Wednesday, October 21, 2015

Union Station

This picture is a bit of a lie. At the time I visited Union Station this occasion - which was years ago - there was some sort of construction drape over the east side walls, so I had to make them up, and the Capitol is nowhere near this close to Union Station. Which in a way makes this more truthful to the tourist's experience of the Mall. "No, that's not far. I can walk that far!" And three blisters and two overpriced bottles of water later, they have indeed reached their goal. Or the museum halfway there.

This one's for you, Mom.

Thursday, October 15, 2015

Books I read. And re-read. And re-read.

Do you have books on your shelf that you read repeatedly? Of course you do! We've all got favorite books, friends in print, friends with whom you have had many great times, friends who challenge you or from whom you have received much comfort, from whom you've learned much and have much yet left to learn from...

This is the first in the series, actual title TBD, about the books I repeatedly read and suggest you give a whirl.

"The Dress Doctors: The Women Who Once Made America Stylish" is a toothsome terrine of reasons why American women from the Progressive Era through the late 1960s looked so beautifully dressed.   (It wasn't just the girdles as we all learned from watching Behind-the-Scenes from Mad Men!) We learn about the rise of Home Economics, the women who developed the field, and the part of its mission that brought the rules of beauty to the masses at whatever level of economy you could afford, and with appropriateness to each situation.

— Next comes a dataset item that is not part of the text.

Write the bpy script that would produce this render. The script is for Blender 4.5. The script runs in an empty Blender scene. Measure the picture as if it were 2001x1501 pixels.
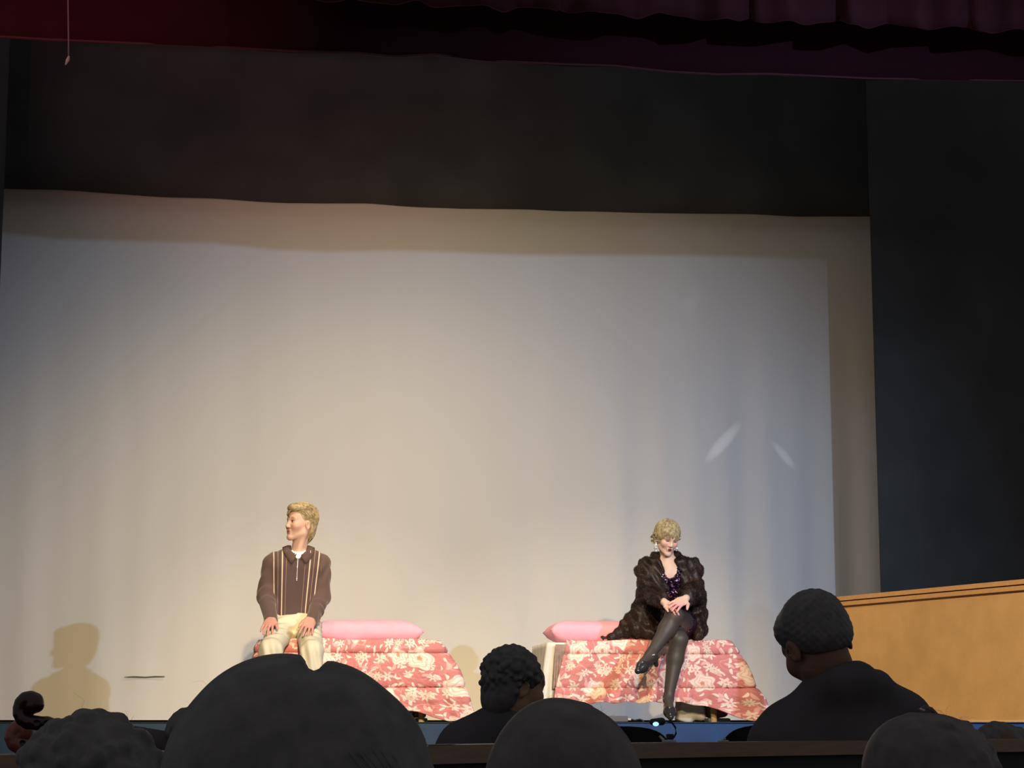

This glorious, gorgeous time had pretty nearly faded by my 1980s childhood, but vestiges of it clung to women who were there. My great aunts may have been wearing poly-cotton floral pantsuits, but they wore them with flair! They wore them with accessories, and they wore them with chic beyond their means. Why? Because they had learned an internalized these rules!

I cannot overstate the glass shattering effect of reading about the rules behind what makes an outfit work. I cannot overstate the harsh light that age- or situation-inappropriate dress and "killer" shoes now shine in. I cannot overstate the depressing realization that I (and most of America) am way under-thinking my wardrobe as a system. I cannot overstate the sense that I feel very gratified that my belief that our colors are all wrong seems justified.

Quibble: I still think acid green is gorgeous, and I will find a way to wear it!

Drawing above is my study of the cover.

Thursday, October 8, 2015

"June 1972"

Fun fact: it used to be common, in agricultural areas, to have a long break between wedding ceremony and reception. Not for the usual modern reasons of poor planning or needing to get shnookered in order to enjoy your reception, but so that those with livestock could go home and tend to the animals. My mother told me this a few years ago, and I realized afresh that I am from a small town and an agricultural background.

This is not my parents' wedding, but my mother's bridesmaids did wear coral, and I drew Carl and Marie Quast in this picture. I think they were guests at my parents' wedding, albeit thirty years younger than I remember and drew them, and they were and are neighbors of my grandparents (so to speak).

The inspiration for this drawing was St. John's Lutheran Church in Goodhue, Minnesota and all the pictures of 1960s and 1970s weddings of my parents, aunts and uncles. It was a great time thinking of all these times and people as I drew.